Fidel notes:
So we’re off to see Fidel! Lloyd told us that he sometimes speaks for around 6 hours!
Prompt! He apologized for being 3 minutes late!
Lloyd introduced President Castro
Barbara Walters once said “Castro spoke fondly of Semester at Sea”
He remembered our itinerary and about the last trip!
Emphasized Elian – the boy the family wanted to keep in the States when the father lives in Cuba. I’ve heard this mentioned 3 times this trip. The Cubans really respect the fact that over 80% of the US population supported the return of the boy to Cuba. “It is not enough to simply have the child back. We have to wonder why such things continue to happen.”
Talking about religions, but I don’t really understand what he’s trying to say. He has expanded on the question now for 15 minutes. He disagrees with the punishment of Eve. “I believe one of the best things ever created is women.” Makes me wonder if there were any underlying messages in that one...

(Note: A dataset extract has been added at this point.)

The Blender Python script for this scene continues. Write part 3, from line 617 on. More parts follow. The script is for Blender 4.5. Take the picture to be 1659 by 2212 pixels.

In regards to assassination attempts on him and other leaders of other countries: “A political system, a government, cannot be eliminated by eliminating a man.” Elimination of political leaders would only make them a martyr and heros in the eyes of the people, and thus make the system stronger.
The well-known photos of a young Fidel dressed in the legendary beret and green military uniform cannot mask what we see on stage: the graying beard, arthritic/bony hands, pale skin and husky voice of an aging man. However, he speaks with passionate knowledge and more sophistication than any US congressman or president I have known. He may tell us a lot of Communist propaganda, but we students, in Lloyd’s words, are “old enough to recognize this and make our own judgments, and young enough not to care.”
He says it is true that not all Cubans are given access to some hotels, restaurants, etc. He may have blamed that repression on the blockade/embargo and on the collapse of the USSR, but I couldn’t be completely sure.
He sure knows how to skirt a subject.
Spoke for 3 and a half hours. Thankfully not 6! We only got 4 questions in because he spoke so long on each one, even if he wasn’t talking about the question presented.
Afterwards, we were taken to another place where they served us a buffet meal and an open bar, all courtesy of Castro (ie: the Cuban governement). Fidel Castro gave us free food and alcohol, which didn’t seem fair when the rest of his country is hungry. The Cuban students who attended the talk also came, and they ate most of the food which we had no problem with - they were hungry.
To end the night, we went to a bar that claimed to be the one Ernest Hemingway frequented when he lived in Havana, so of course I had to have a drink there. We wandered past the grand piano and sat down on the bug cushy couches surrounding the glass coffee table. The whole place was very sophisticated with its soft ceilings and dark wood finishings and the Christmas tree in the middle of the place. We ordered a few mohitos and chatted with the two Cuban students who’d come with us until 3am.